Sometimes you can take great artists and writers for granted if they stay around and productive for a very long time. They can become monuments to themselves in our minds, part of the landscape we navigate by perhaps, but the original, transformative, impact and achievement become forgotten, implicit. (Or, in some cases, form an implicit rebuke to their later work.)
Then they’re suddenly gone and the loss
sadly, paradoxically, gives you them back again. So it is with Seamus Heaney
who died today.
The passion in the many tributes I’ve seen
on Facebook and Twitter from other poets flows from both the power of his
poetry, and the man himself, his unassuming, interested, warm and rooted nature
and desire to connect to the people he met. His work has all kinds of
importance, as the work of a rural boy exploring the world, as a translator, as
an Irishman in Troubled times, and he was also a very fine love poet.
If anything, Heaney’s book of essays The Government of the Tongue was even
more important to me personally as a guide as I set out to learn to write. His
explorations of the tension between Song and Suffering were powerful
influences. I’m not sure there’s a better summing up of what I think a poem can
be than this, from his essay ‘Nero, Chekhov’s Cognac and a Knocker’:
‘The
achievement of a poem, after all, is an experience of release. In that
liberated moment, when the lyric discovers its buoyant completion and the
timeless formal pleasure comes to fullness and exhaustion, something occurs
which is equidistant from self-justification and self-obliteration. A plane is
– fleetingly – established where the poet is intensified in his being and freed
from his predicaments. The tongue, governed for so long in the social sphere by
considerations of tact and fidelity, by nice obeisances to one’s origin within
the minority or the majority, this tongue is suddenly ungoverned and, while not
being practically effective, is not necessarily inefficacious.’

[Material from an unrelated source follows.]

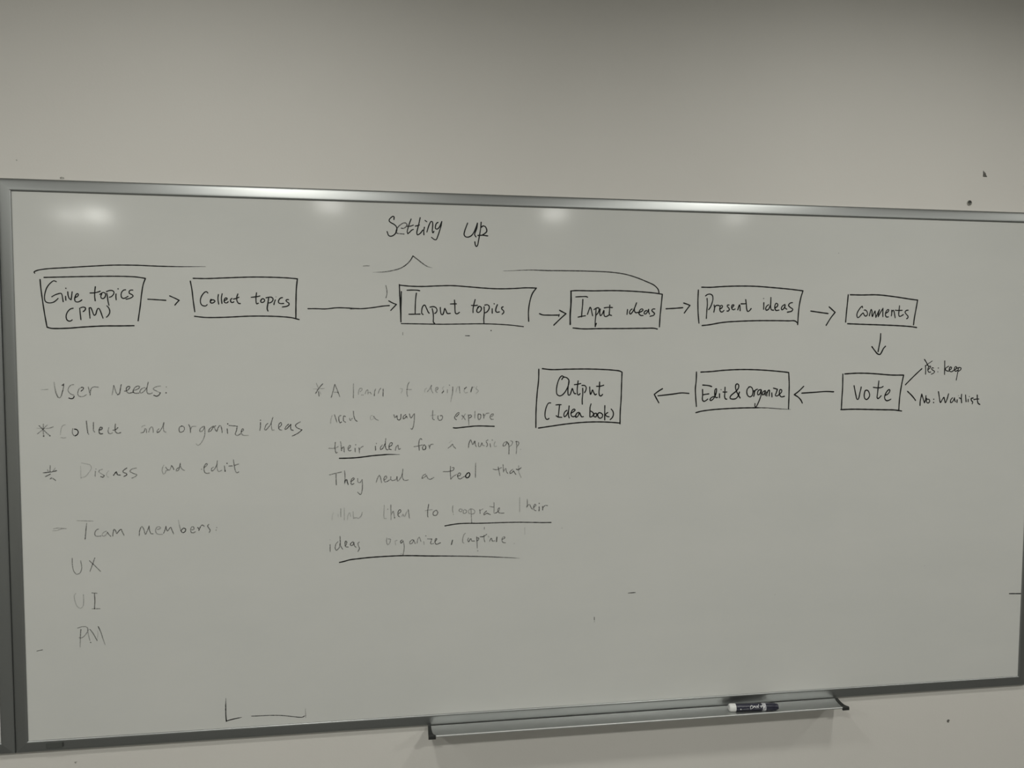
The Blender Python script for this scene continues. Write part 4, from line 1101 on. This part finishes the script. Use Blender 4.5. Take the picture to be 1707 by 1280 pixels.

The first time I saw him read was at a
poetry festival in Grasmere. I found myself sat behind him at one of the other
readings that weekend, and spent the reading mainly thinking ‘That’s the back of Seamus
Heaney’s head…’ I’m not entirely sure I can even remember who the poet was…
I was lucky enough to meet him a couple of
times later on, the last time in 2009 when he read in Newcastle at the Newcastle
Centre for Literary Arts. The University held a reception for him, and I was, I
think, just one of many there rather holding their breath and wondering why we were sharing the room with one of our genuine, ageless, Elders. The NCLA had put together a book for him,
which they’d very kindly (not to say generously) asked me to contribute to, and
I recall the contributors being asked to sign a copy for him. I have rarely
felt such a mixture of pride and absurdity.
The video above is not of the reading he
gave that night, though that can be seen here. I preferred to share this older
event because of the discussion of Patrick Kavanagh’s distinction between provincialism
and parochialism he begins with, before reciting Kavanagh’s ‘Epic’ and because
of the introduction, which says more than I can here about his poetry. He may
write no more, but to quote Heaney himself, when we read his work, or listen to him read, ‘We still believe what we hear.’